Path: utzoo!attcan!utgpu!jarvis.csri.toronto.edu!mailrus!uwm.edu!gem.mps.ohio-state.edu!tut.cis.ohio-state.edu!triceratops.cis.ohio-state.edu!karl
From: karl@triceratops.cis.ohio-state.edu (Karl Kleinpaste)
Newsgroups: comp.unix.wizards
Subject: Re: File daemons
Message-ID: 
Date: 28 Sep 89 14:07:49 GMT
References:  <14609@bloom-beacon.MIT.EDU>
	
Sender: news@tut.cis.ohio-state.edu
Distribution: na
Organization: OSU
Lines: 16
In-reply-to: flee@shire.cs.psu.edu's message of 28 Sep 89 03:55:41 GMT

flee@shire.cs.psu.edu writes:
   > The obvious fully-general solution is to allow arbitrary functions
   > to be attached to files, to perform any kind of authentication
   > checking or audit trails that the file's owner might desire.

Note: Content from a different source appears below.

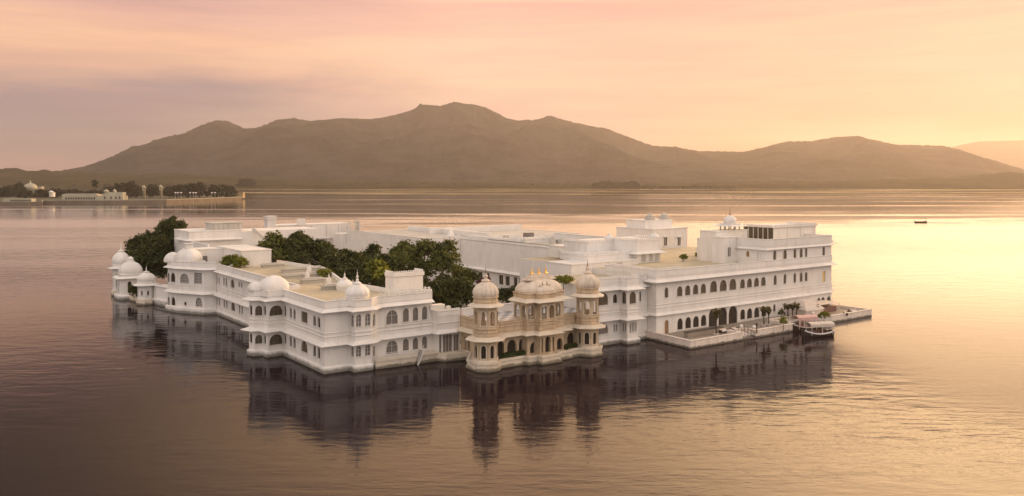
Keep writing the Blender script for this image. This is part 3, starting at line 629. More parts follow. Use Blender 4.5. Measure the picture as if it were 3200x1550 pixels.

   Scott Schwartz  has been randomly working on a
   daemon that implements access control lists.  The idea is, if you want
   to open a file you don't normally have access to, you ask the daemon
   to open it for you, and it will give you an open file descriptor

This has already been done.  See, for example, "Watchdogs: Extending
the UNIX File System," by Brian N Bershad & C Brian Pinkerton, Winter
88 (Dallas) Usenix Proceedings (and a later version of the same paper
in Vol 1 No 2 of _Computing_Systems_).